Use these templates as starting points, then apply your checklist (injuries, rest, matchup, line movement) and adjust stake sizes to the strength of your edge.
Practice and record keeping
Turn ideas into repeatable results by treating your betting card like a small experiment. Keep a simple ledger that records the essentials and review it regularly.
- Date, teams, market (moneyline/spread), and book you used
- Stake, odds, and final result (including cover/push for spreads)
- Your pre-bet edge estimate and the primary reason for the wager (injury, rest, matchup, etc.)
- Post-game notes: what you missed, what worked, and whether the edge held
Supplement your tracking with public data sources for verification and deeper research — for situational splits and historical matchup data, use Basketball-Reference.
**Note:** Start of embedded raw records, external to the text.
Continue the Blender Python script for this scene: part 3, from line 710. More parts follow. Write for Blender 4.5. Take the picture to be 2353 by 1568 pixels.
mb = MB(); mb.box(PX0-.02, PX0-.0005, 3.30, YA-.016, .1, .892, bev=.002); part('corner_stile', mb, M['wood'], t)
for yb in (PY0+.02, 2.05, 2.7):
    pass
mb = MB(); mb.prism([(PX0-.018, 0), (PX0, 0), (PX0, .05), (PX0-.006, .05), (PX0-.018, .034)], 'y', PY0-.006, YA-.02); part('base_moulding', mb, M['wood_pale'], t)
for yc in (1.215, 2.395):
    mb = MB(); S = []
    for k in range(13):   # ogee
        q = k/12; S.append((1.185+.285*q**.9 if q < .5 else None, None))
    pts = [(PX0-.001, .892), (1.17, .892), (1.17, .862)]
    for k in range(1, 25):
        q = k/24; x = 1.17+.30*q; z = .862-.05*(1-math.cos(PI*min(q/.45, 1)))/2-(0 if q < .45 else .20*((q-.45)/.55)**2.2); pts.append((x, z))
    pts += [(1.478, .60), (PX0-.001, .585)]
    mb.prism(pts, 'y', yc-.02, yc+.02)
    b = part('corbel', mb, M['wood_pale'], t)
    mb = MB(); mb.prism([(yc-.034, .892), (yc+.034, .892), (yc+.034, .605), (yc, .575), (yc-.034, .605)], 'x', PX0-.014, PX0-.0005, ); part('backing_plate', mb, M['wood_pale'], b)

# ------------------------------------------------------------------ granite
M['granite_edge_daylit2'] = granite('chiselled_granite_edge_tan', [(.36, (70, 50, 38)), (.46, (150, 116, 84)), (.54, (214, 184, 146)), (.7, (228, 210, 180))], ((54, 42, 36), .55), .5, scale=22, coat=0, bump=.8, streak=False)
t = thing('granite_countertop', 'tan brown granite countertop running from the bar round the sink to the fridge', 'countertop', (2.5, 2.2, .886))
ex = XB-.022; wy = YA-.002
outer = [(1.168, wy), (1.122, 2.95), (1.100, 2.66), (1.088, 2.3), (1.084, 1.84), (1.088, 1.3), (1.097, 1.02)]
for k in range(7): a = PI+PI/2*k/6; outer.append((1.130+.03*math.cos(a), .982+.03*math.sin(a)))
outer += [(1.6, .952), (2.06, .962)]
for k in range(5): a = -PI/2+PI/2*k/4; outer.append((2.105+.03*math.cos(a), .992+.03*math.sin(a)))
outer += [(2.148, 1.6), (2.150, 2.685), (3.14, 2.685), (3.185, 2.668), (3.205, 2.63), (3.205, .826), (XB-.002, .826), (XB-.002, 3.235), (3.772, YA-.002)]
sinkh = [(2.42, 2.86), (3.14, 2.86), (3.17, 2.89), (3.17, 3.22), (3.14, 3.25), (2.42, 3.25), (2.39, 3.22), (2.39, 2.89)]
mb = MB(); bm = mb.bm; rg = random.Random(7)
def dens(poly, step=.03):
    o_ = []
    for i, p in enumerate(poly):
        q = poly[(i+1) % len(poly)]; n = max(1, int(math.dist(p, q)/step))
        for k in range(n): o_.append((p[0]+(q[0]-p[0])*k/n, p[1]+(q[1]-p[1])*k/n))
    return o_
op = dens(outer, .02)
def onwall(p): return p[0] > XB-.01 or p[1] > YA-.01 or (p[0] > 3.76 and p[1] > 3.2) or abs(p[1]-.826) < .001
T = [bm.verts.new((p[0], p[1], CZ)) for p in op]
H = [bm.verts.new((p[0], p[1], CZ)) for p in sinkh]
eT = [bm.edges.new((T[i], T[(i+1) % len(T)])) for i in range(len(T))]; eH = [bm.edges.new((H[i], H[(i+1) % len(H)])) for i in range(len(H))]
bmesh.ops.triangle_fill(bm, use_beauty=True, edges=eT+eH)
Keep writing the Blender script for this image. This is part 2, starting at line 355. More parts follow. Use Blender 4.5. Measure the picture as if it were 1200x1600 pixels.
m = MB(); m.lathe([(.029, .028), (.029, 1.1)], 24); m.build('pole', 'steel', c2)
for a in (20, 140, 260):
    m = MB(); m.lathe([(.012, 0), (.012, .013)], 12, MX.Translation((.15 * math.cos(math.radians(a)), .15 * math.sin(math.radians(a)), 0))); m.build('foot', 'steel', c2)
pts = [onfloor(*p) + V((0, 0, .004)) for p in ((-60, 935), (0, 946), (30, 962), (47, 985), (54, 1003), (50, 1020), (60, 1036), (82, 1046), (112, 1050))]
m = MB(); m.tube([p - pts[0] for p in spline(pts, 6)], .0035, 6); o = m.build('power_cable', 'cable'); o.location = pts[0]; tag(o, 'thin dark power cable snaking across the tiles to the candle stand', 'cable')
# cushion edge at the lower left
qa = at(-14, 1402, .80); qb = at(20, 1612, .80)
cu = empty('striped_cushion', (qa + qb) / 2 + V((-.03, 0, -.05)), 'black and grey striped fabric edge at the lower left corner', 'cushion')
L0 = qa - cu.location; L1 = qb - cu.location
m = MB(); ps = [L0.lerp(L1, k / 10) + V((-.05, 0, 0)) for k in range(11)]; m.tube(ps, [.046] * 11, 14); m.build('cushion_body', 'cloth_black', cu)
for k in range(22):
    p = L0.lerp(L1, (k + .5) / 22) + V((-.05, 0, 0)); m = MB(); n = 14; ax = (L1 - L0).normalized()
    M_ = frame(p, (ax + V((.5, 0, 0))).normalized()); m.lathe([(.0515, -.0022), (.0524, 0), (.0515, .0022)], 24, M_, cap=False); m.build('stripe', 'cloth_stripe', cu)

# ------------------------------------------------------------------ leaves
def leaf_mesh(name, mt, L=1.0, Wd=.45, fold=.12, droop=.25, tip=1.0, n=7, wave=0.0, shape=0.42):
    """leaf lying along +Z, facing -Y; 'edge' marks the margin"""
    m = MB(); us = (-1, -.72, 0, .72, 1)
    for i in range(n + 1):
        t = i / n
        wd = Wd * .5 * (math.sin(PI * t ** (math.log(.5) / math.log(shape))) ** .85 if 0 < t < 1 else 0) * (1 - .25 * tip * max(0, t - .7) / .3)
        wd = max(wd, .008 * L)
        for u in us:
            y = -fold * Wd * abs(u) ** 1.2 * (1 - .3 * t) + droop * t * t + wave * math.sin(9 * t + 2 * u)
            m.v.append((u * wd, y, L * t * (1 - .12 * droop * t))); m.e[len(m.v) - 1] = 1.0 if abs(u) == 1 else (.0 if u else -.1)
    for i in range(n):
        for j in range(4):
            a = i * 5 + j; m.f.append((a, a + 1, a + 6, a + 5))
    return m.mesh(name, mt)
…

Emotional control and iterative improvement
Variance will test you. When you lose, consult your ledger rather than your feelings. When you win, resist increasing stakes solely out of confidence. Set periodic reviews (weekly/monthly) to measure whether your edge estimates are converging with reality, then tweak process, not impulse.
Putting your edge into action
Successful NBA betting on favorites and underdogs is less about finding magic systems and more about consistent, disciplined execution: identify small, repeatable edges, size bets to your confidence and bankroll, and learn from every wager. Maintain patience through variance, keep records that force objective review, and treat every market move as information. Over time the combination of good process, disciplined sizing, and precise execution is what separates sustainable bettors from occasional winners.